Hoje, 3 de outubro, se recorda o dia em que a Europa acendeu o sinal amarelo. Uma pequena ilha no meio do Mediterrâneo chamada Lampedusa, no extremo sul do continente, foi palco de uma grande tragédia que, quatro anos depois, tornou-se símbolo do drama enfrentado por milhares de pessoas que se arriscam na rota de imigração do mediterrâneo central todos os dias.
Talvez você que esteja lendo esse texto jamais ouviu falar sobre essa pequena ilha ou mesmo não faça menor ideia das dificuldades vividas diariamente nas águas mediterrâneas. Sua “ignorância” é justificada: o que os olhos não vêem, o coração não sente.
Rotas de imigração clandestina com o objetivo de chegar à Europa com pessoas vindas do Oriente Médio e África existem há muitos anos, assim como tragédias humanitárias de igual duração e dolorosas consequências. Contudo, parafraseando Max Gonzaga, “toda tragédia só me importa quando bate à minha porta” e, justamente por isso, o dia 3 de outubro de 2013 é, infelizmente, lembrado, pois marca o dia em que a Europa não conseguiu mais jogar a sujeira pra baixo do tapete.
Para ilustrar, veja os pequenos vídeos abaixo:
Um pesqueiro à deriva no Mediterrâneo abarrotado de pessoas
O barco, como tantos outros, era um velho pesqueiro de 20 metros “adaptado” para o transporte de pessoas que partiu do porto de Misurata, na Líbia, 2 dias antes. A bordo cerca de 543 imigrantes/refugiados vindos da Eritreia, antiga colônia italiana que, atualmente, possui o 179º posto de Índice de desenvolvimento humano (entre 193 países avaliados) e que, desde 1998 vive intensos combates internos, sobretudo nas áreas de fronteira com a Etiópia.

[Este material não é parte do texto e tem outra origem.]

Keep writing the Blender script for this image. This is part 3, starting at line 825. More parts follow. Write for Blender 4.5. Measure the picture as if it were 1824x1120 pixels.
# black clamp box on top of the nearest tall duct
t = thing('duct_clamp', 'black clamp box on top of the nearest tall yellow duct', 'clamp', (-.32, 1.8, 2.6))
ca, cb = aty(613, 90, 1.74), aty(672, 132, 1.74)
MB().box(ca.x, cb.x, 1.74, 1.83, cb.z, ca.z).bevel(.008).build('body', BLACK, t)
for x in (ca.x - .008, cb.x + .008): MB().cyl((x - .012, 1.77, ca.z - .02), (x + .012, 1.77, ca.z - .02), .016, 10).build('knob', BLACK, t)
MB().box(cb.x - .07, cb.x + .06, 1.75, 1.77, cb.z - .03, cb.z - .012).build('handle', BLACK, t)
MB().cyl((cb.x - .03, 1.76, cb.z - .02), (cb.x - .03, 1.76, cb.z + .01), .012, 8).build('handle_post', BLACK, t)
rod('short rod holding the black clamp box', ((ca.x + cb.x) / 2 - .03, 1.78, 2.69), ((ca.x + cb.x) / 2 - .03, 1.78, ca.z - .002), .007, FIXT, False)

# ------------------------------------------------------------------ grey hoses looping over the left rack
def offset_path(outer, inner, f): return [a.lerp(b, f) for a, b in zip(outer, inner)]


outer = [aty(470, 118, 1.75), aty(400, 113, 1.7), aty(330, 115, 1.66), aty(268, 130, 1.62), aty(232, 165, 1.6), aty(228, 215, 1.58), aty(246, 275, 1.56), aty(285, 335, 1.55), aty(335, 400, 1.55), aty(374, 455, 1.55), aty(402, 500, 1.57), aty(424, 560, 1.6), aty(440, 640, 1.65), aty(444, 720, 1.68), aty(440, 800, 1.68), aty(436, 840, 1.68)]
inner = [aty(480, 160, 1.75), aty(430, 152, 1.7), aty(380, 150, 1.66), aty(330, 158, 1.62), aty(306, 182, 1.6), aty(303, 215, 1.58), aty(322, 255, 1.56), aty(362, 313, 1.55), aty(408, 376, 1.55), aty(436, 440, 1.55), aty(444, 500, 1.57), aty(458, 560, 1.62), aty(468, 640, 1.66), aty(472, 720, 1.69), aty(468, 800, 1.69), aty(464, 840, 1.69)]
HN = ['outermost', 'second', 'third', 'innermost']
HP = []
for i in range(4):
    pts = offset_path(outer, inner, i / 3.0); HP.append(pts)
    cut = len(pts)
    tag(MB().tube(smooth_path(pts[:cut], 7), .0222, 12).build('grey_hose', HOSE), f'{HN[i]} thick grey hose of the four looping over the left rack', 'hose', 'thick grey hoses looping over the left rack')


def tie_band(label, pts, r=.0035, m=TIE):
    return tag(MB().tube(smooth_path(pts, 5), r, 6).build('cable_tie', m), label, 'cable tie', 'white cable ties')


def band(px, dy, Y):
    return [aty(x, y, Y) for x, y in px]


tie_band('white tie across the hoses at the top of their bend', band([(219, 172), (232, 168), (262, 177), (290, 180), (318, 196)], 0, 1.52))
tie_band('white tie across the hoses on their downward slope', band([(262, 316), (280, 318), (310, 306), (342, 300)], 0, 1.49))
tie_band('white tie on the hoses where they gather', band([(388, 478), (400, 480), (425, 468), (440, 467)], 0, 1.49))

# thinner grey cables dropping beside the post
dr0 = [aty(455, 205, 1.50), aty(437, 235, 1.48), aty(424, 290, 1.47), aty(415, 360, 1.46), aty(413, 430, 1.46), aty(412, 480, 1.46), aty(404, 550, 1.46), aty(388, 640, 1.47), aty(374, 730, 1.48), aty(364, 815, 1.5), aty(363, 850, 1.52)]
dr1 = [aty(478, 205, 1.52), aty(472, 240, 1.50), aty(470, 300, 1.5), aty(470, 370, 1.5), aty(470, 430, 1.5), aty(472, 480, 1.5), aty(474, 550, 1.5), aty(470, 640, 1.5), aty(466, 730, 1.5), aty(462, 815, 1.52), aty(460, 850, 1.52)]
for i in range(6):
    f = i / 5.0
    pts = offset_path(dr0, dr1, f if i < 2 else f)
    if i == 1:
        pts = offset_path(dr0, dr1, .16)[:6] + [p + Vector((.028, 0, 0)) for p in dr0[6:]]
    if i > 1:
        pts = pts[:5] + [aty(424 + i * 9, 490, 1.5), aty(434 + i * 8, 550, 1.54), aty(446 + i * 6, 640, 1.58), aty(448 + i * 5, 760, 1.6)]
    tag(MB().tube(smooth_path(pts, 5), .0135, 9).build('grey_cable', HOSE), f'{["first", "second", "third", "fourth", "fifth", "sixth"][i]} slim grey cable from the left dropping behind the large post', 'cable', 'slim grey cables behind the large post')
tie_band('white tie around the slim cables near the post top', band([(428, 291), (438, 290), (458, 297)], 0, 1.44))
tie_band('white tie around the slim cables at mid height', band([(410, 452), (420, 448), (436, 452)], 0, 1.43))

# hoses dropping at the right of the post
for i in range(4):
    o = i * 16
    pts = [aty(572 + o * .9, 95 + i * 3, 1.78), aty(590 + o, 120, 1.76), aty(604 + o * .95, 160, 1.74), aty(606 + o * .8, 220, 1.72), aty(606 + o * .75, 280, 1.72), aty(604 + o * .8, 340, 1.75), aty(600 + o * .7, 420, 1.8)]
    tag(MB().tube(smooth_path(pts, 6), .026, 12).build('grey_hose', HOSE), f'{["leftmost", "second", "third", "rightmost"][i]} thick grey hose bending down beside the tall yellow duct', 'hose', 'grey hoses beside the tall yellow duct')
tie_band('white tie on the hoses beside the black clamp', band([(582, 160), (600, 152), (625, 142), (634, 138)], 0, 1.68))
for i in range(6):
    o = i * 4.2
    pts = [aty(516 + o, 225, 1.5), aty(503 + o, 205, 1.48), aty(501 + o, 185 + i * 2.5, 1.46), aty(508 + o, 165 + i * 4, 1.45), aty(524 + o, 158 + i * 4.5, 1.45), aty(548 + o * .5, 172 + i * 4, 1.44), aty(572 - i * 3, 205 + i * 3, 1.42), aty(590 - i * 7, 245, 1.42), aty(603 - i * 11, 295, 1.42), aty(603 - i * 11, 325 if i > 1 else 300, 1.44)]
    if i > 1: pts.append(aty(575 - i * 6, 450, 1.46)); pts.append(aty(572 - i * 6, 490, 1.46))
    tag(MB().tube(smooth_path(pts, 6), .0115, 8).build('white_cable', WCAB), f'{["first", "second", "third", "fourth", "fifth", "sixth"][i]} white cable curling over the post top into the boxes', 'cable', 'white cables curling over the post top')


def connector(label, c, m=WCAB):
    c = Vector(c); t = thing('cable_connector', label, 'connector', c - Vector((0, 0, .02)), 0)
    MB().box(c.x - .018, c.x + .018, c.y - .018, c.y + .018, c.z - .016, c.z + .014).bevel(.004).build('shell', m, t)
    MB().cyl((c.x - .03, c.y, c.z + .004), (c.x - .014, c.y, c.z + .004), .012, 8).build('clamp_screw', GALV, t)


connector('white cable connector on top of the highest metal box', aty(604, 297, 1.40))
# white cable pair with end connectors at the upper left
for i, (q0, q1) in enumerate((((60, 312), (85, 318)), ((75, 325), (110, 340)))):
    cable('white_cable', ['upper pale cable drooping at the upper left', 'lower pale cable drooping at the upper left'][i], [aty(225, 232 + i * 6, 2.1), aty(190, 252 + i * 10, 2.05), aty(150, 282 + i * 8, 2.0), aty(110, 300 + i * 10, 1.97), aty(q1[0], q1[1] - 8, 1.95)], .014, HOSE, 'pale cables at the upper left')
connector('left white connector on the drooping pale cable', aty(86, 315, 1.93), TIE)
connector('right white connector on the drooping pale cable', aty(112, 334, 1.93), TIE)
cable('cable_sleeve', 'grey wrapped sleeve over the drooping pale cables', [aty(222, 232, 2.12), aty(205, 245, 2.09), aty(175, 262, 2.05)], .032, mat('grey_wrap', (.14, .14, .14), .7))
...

Durante a noite, meia milha (cerca 800m) antes de chegar à uma pequena ilhota próxima à Lampedusa, com o objetivo de chamar atenção de outros barcos que por ali passavam, uma toalha foi embebida de gasolina e ateada fogo. À deriva, tal situação provocou o pânico dos que ali estavam e, pouco após, com o movimento das pessoas e o fogo descontrolado, o naufrágio era inevitável, vindo a ocorrer às 5h da manha, conforme demonstra o relógio em um dos corpos resgatados.
No início da manha seguinte, alguns pesqueiros e barcos civis alertaram as autoridades ao observarem corpos no mar e algumas pessoas que ainda conseguiam manterem-se vivas. A recuperação dos corpos durou dias, muitos deles presos ao barco a 46 metros de profundidade, pois viajavam nos andares inferiores, como demonstra o vídeo abaixo:
Números da tragédia de Lampedusa
368 mortes, dentre as quais 9 crianças, e 20 desaparecidos, todas de pessoas que buscavam liberdade e segurança. Segundo relatos dos 155 sobreviventes, dois barcos (com descrição parecida aos utilizados pela Guarda Costeira Italiana) se aproximaram pouco antes e não prestaram socorro. Esse teria sido o motivo do fogo, buscando chamar atenção.
O “motorista” do barco, Khaled Bensalam, tunisino de 35 anos, tratado como traficante, foi condenado a 18 anos de prisão por homicídio culposo enquanto, há pouco tempo, a justiça italiana encerrou o inquérito sobre omissão de socorro, considerando-o “inconclusivo”.
Desde então, nos últimos anos, segundo dados da IOM (International Organization for Migrants), mais 15.062[1] pessoas perderam suas vidas na rota mediterrânea central, o que nos conduz ao terrível número de 10,3 vidas/dia (vale lembrar que esses números são previsões, dado que não existe uma contagem do número de partidas nem mesmo todos os corpos são resgatados).
Algo mudou?
Muito mudou a partir dessa tragédia, tanto a nível italiano como a nível europeu, com, por exemplo, o incremento das operações de busca e salvamento no mediterrâneo. Contudo, o fluxo migratório continua alto e contínuo. Apenas em 2017, segundo o Ministério do Interior, 105.806 pessoas chegaram aos portos italianos.[2]
O dia 3 de outubro ainda é, portanto, uma ferida dolorosa e dramaticamente aberta no coração da Europa, ou, como caracterizou Sergio Mattarella, presidente italiano, “um símbolo de humanidade traída”, continente esse que ainda “gira em torno ao próprio rabo” no tocante à acolhida e integração, perdido em meio a preconceitos e racismos inaceitáveis.
Lampedusa, não pelas suas belas paisagens mediterrâneas, mas por uma tragédia sem precedentes, agora é conhecida como “a porta da Europa”, porta essa que, pra muitos representa a própria vida e, para 368 seres humanos no dia 3 de outubro de 2013, estava trancada.